[Material provided]:
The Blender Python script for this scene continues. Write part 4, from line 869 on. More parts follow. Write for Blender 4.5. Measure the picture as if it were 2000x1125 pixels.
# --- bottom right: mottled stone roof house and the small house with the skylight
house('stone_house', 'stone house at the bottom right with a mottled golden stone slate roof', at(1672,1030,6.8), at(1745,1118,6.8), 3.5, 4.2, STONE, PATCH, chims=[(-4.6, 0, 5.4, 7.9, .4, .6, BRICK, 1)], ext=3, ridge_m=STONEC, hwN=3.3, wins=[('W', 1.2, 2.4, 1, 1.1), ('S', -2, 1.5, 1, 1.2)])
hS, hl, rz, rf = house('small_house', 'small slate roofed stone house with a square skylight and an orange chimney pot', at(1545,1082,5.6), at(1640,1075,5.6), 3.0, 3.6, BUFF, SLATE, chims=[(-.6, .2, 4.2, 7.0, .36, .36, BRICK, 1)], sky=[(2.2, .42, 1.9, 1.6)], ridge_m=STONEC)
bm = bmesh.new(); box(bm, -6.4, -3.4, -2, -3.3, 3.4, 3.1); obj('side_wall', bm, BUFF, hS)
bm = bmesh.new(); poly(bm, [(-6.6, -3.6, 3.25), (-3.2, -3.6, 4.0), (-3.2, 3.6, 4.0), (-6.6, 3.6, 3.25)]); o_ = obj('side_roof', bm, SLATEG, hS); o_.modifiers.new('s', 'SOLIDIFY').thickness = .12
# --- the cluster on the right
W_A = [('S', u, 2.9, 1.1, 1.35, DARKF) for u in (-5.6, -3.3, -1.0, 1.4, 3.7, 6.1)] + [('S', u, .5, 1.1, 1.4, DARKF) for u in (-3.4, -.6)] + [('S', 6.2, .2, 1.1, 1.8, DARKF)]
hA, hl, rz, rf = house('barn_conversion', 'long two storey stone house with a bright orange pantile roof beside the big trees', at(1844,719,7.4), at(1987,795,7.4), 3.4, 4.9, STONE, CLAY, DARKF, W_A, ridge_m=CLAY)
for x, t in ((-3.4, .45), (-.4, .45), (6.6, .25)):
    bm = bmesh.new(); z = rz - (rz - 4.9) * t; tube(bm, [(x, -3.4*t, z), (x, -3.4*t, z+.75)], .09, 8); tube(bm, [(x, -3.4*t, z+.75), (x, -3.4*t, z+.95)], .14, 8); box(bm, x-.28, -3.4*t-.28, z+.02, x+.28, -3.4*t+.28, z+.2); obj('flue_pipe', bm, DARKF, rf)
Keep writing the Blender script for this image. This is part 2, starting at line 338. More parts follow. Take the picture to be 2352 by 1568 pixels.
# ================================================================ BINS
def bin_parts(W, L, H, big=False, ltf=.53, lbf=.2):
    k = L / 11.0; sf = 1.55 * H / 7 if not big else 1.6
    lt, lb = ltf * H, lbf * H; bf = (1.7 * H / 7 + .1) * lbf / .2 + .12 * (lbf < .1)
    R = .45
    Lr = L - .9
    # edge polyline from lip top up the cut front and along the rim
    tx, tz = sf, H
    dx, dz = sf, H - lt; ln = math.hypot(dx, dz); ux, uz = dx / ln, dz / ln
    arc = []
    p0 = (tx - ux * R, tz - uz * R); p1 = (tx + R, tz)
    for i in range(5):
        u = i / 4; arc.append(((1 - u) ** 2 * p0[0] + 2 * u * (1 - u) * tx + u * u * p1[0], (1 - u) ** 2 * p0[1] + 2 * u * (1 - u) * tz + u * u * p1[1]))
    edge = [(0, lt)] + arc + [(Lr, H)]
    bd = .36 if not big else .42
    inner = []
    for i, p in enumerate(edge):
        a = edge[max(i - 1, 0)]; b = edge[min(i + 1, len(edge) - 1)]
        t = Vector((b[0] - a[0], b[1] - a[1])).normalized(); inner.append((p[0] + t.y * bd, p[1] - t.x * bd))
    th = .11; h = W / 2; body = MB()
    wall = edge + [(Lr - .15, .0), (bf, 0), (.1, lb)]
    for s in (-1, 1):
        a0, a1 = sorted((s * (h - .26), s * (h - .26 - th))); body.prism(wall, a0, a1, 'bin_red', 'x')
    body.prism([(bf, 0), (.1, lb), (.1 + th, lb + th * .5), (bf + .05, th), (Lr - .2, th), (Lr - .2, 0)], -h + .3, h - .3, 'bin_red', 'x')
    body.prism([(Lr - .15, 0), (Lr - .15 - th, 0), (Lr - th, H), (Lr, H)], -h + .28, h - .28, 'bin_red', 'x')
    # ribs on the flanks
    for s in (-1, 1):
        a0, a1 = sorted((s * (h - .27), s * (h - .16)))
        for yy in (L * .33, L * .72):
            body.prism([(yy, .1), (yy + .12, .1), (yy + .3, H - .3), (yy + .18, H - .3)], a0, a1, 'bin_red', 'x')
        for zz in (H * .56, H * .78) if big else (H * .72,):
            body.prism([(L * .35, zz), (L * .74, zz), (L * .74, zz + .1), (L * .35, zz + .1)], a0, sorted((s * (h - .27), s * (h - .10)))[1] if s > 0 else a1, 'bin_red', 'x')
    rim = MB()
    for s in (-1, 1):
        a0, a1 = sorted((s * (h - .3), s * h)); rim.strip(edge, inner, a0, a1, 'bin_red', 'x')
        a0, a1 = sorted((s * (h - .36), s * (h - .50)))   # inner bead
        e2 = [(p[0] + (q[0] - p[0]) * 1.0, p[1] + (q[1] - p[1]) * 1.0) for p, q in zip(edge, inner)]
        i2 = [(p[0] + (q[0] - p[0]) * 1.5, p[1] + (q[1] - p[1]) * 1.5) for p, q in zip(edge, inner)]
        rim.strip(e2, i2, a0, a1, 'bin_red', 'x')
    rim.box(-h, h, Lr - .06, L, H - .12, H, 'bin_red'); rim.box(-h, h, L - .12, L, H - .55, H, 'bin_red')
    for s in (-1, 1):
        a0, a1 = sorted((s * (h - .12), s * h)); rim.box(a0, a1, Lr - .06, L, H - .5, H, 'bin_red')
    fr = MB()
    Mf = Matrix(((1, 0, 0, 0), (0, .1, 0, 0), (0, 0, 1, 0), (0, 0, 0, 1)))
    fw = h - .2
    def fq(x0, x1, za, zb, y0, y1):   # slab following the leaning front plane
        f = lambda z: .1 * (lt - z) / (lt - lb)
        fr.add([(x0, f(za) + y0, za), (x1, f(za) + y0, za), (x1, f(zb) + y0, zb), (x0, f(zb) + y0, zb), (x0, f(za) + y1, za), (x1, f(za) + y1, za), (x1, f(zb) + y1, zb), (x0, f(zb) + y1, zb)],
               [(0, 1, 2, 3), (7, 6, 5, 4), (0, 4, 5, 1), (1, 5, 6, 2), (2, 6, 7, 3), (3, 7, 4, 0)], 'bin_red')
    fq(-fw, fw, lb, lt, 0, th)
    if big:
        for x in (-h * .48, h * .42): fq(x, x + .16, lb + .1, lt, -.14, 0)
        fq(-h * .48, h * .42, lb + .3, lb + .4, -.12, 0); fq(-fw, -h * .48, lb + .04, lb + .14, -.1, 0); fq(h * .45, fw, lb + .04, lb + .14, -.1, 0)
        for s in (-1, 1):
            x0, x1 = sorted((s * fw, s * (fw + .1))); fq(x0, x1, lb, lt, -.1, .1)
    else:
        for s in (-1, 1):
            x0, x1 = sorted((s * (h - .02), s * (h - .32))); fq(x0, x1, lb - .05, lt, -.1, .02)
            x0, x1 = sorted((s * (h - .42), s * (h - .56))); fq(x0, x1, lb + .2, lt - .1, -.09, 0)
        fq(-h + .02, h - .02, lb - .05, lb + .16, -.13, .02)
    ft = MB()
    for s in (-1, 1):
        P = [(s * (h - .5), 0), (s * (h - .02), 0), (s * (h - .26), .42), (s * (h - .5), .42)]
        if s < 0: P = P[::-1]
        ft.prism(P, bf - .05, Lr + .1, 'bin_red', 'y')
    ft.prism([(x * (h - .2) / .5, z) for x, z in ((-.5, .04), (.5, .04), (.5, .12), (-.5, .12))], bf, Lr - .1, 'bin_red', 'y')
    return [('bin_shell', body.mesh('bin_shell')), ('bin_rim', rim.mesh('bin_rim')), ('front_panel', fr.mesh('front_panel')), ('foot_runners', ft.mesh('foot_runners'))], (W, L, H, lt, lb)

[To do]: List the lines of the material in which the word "More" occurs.

[Problem solution]:
The Blender Python script for this scene continues. Write part 4, from line 869 on. More parts follow. Write for Blender 4.5. Measure the picture as if it were 2000x1125 pixels.
Keep writing the Blender script for this image. This is part 2, starting at line 338. More parts follow. Take the picture to be 2352 by 1568 pixels.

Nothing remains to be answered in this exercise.